Beyond preservation: how cities are turning heritage into a tool for urban renewal

Heritage policy is moving from a defensive register to an urban-development register.

Beyond preservation: how cities are turning heritage into a tool for urban renewal

Adaptive reuse is becoming the operative model

The clearest example cited at the summit came from Hong Kong. Sunny Lo, Commissioner for Heritage’s Office, described the old Tai O Police Station, restored as the Tai O Heritage Hotel while retaining key original features of the police station. The project was initiated by the Hong Kong Heritage Conservation Foundation and enabled under Hong Kong’s “Revitalising Historic Buildings Through Partnership Scheme”, under which non-profit organisations, with partial government funding, can adapt historically significant buildings for functional use.

The important point is not that a former police station now serves visitors. It is that the building was not treated as a sealed exhibit. Its masonry envelope, internal circulation and retained elements were made part of a new operating structure. That is the practical distinction between preservation as storage and preservation as reuse.

Coimbra offered a parallel case. Deputy Mayor Miguel Antunes referred to the conversion of old convent buildings, and even churches, into convention centres, while warning that the choice of use requires sensitivity. This is a technical caution, not a sentimental one. A large-volume ecclesiastical or monastic structure can absorb public functions, but only if the intervention respects load paths, thresholds, acoustics, access and the inherited order of rooms. A poor programme can damage a building without demolishing a single wall.

The old-town visitor should read policy before reading façades

The summit discussion also marked a wider change in vocabulary. Singapore Management University President Professor Lily Kong, who moderated the panel, argued that rapid transformation without cultural preservation risks producing sterile cities. Singapore’s Senior Minister of State Low Yen Ling framed the city not merely as steel, glass and concrete, but as a repository of memory, identity, history and culture.

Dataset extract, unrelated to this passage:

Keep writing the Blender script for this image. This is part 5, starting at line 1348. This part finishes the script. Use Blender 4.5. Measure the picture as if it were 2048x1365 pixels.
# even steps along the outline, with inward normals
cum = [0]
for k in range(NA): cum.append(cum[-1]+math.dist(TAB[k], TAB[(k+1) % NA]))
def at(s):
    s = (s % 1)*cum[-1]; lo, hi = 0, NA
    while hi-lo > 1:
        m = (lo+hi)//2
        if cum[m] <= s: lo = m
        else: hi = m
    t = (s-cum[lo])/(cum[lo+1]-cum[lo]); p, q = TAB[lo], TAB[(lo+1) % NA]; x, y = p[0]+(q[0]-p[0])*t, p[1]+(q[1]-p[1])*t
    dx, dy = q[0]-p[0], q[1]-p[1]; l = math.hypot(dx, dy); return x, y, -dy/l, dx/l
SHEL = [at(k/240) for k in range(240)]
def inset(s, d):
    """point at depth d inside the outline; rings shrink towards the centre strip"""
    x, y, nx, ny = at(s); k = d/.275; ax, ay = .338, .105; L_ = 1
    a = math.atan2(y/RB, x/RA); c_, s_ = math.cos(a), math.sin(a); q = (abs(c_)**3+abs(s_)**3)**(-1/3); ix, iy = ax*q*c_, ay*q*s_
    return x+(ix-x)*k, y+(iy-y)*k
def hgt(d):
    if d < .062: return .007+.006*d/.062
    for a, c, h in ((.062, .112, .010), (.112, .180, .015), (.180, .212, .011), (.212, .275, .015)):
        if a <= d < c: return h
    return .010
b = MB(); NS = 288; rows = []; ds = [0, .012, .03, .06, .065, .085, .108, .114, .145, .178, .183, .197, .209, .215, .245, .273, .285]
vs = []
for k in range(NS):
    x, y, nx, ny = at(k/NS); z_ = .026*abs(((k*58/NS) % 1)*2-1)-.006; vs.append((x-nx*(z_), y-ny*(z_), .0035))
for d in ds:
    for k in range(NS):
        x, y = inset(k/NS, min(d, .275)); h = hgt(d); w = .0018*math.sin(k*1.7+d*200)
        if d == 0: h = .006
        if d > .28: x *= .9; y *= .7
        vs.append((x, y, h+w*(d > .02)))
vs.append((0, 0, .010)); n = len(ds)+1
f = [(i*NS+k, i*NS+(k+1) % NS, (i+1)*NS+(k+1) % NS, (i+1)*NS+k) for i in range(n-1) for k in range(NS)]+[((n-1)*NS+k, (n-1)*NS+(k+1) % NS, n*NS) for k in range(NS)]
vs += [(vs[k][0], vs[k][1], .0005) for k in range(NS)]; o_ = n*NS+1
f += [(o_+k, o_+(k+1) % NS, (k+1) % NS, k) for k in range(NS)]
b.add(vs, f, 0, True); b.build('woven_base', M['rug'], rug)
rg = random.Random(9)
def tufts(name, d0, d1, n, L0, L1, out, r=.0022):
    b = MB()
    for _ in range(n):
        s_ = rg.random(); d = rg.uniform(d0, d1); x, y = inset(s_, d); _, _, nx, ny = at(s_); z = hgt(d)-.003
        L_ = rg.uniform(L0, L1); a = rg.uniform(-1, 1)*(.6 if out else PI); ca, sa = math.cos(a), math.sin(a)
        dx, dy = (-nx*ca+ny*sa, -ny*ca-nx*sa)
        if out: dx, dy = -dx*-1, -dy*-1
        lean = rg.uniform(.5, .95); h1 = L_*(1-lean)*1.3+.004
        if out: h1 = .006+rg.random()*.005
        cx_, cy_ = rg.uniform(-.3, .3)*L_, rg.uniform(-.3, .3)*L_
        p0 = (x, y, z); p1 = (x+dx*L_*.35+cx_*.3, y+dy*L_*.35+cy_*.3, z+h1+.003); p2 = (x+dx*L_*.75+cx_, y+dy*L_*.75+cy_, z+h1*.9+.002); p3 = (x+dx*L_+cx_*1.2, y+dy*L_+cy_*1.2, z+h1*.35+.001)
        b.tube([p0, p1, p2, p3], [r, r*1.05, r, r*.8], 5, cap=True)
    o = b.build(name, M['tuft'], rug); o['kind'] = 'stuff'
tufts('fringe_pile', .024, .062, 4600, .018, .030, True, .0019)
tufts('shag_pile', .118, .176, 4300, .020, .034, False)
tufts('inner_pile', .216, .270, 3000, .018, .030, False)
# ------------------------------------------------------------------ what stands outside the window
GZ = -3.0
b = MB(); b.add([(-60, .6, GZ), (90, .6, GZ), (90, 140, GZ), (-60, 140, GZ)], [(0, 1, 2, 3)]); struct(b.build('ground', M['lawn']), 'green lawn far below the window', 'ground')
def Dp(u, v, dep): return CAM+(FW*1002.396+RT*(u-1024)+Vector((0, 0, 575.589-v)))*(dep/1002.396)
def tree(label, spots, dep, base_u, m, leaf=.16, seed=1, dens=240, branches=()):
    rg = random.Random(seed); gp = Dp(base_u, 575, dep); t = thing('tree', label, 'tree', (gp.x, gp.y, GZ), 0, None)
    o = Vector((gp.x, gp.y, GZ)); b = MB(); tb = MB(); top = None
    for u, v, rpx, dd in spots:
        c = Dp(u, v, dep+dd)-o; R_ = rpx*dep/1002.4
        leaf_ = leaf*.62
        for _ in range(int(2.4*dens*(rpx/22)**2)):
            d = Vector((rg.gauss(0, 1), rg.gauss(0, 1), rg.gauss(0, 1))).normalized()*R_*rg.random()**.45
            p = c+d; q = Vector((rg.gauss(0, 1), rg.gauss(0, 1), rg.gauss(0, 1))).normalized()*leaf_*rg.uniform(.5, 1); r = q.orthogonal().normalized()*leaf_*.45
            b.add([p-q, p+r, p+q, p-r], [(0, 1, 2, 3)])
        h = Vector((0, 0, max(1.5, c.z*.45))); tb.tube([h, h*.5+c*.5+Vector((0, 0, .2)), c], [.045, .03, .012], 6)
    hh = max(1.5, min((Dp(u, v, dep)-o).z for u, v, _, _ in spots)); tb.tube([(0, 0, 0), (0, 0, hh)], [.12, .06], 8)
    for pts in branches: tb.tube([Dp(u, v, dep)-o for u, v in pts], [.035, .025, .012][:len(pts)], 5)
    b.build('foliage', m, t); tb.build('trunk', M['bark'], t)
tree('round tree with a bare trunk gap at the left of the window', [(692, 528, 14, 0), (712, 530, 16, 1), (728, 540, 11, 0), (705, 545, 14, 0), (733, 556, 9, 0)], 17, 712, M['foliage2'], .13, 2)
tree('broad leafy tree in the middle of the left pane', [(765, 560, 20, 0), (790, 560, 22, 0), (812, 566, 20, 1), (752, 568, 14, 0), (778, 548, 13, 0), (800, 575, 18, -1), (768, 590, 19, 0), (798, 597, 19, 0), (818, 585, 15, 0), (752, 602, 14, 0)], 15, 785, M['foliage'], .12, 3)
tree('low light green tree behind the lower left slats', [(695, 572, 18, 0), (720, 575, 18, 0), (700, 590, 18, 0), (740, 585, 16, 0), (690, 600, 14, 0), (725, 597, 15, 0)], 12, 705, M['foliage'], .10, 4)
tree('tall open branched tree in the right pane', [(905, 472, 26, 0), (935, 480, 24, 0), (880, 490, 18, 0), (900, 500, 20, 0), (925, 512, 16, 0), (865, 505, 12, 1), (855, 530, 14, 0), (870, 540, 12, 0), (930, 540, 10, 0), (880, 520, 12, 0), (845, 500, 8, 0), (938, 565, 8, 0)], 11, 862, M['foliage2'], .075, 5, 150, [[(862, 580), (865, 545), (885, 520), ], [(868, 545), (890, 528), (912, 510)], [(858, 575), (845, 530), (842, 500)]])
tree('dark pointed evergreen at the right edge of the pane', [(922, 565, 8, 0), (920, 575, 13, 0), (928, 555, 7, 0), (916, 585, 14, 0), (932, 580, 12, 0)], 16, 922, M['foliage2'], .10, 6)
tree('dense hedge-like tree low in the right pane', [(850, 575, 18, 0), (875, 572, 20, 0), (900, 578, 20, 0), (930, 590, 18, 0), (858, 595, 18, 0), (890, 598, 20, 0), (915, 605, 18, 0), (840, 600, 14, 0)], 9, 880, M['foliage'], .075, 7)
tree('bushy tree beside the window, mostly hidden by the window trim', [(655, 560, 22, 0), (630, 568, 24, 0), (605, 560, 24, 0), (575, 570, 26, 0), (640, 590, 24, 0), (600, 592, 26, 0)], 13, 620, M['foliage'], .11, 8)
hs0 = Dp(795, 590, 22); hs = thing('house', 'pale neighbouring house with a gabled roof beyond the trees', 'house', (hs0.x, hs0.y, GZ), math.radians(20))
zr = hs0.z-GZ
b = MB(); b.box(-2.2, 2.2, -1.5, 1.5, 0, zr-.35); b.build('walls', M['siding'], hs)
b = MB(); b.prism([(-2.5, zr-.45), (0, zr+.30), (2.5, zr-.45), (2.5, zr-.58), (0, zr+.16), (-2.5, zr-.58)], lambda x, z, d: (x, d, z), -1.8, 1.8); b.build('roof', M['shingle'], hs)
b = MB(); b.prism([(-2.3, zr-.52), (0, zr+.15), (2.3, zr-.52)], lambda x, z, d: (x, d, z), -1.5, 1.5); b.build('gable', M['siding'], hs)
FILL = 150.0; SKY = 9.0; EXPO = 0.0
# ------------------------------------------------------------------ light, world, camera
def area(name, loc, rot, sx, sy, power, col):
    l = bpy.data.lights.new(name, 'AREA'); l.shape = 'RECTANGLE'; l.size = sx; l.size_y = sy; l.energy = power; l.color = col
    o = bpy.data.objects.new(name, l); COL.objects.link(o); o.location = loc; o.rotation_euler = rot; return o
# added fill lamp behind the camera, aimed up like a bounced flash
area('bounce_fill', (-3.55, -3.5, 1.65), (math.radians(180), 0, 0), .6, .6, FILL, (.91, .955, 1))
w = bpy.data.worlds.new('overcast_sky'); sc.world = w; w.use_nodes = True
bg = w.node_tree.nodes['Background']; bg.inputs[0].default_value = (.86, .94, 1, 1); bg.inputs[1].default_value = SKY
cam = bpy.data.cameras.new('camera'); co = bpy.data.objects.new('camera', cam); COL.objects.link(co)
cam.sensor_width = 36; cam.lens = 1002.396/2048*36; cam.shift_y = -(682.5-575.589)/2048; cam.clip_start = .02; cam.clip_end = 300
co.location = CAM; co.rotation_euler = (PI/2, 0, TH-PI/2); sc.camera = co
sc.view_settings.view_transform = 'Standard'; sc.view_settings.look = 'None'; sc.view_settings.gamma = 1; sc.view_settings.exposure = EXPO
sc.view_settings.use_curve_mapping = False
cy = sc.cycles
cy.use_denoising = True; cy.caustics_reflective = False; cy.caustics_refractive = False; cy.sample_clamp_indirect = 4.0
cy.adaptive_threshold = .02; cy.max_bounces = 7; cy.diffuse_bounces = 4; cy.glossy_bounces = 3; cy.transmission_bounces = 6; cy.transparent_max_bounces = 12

For heritage travel, this language has a practical consequence. A district marketed as “renewed” may no longer be defined only by listed monuments or museum interiors. It may include walking trails, repurposed civic buildings, heritage hotels, night openings and cultural programming. These additions can improve public access. They can also redirect footfall away from older residential lanes and towards managed routes.

The reader should therefore check what kind of conservation regime is in operation. A protected site, an adaptive-reuse scheme and a museum-led cultural district produce different visitor conditions. One may preserve fabric but limit access. Another may open the building but alter its use. A third may preserve the exterior while placing the historical narrative inside signage, guided routes or ticketed programming. The façade alone is no longer a sufficient guide.

UNESCO status and museum hours are part of the same pressure system

The policy environment is also widening beyond single-city case studies. According to a UNESCO-related report, the World Heritage Committee is due to hold its 48th session in Busan, Republic of Korea, from July 20 to 29, 2026, where it will examine 30 new site nominations and the conservation status of 147 existing sites. Separately, Travel And Tour World reported that Italy has reached 61 UNESCO World Heritage sites. These figures, where confirmed by the reporting cited, show the scale of the formal heritage system that cities use when positioning themselves internationally.

At the operating level, Vietnam News reported that Ho Chi Minh City’s Department of Culture and Sports recorded progress in cultural heritage preservation and museum management, including the piloting of nighttime openings. That detail is small but structurally relevant. Extended hours change the use-cycle of heritage buildings. They alter staffing, lighting, security, conservation load and the way visitors distribute themselves across a historic area.

For old-town itineraries, the useful question is no longer only “what is preserved?” It is “what has been made operational, and under which rules?” A restored police station used as a hotel, a convent converted for conventions, a museum testing night access, and a city awaiting UNESCO scrutiny all sit on the same continuum. Heritage is being treated as infrastructure. The benefits are real access and continued use. The risks are over-programming, inappropriate retrofitting and the reduction of complex urban fabric to a managed visitor circuit.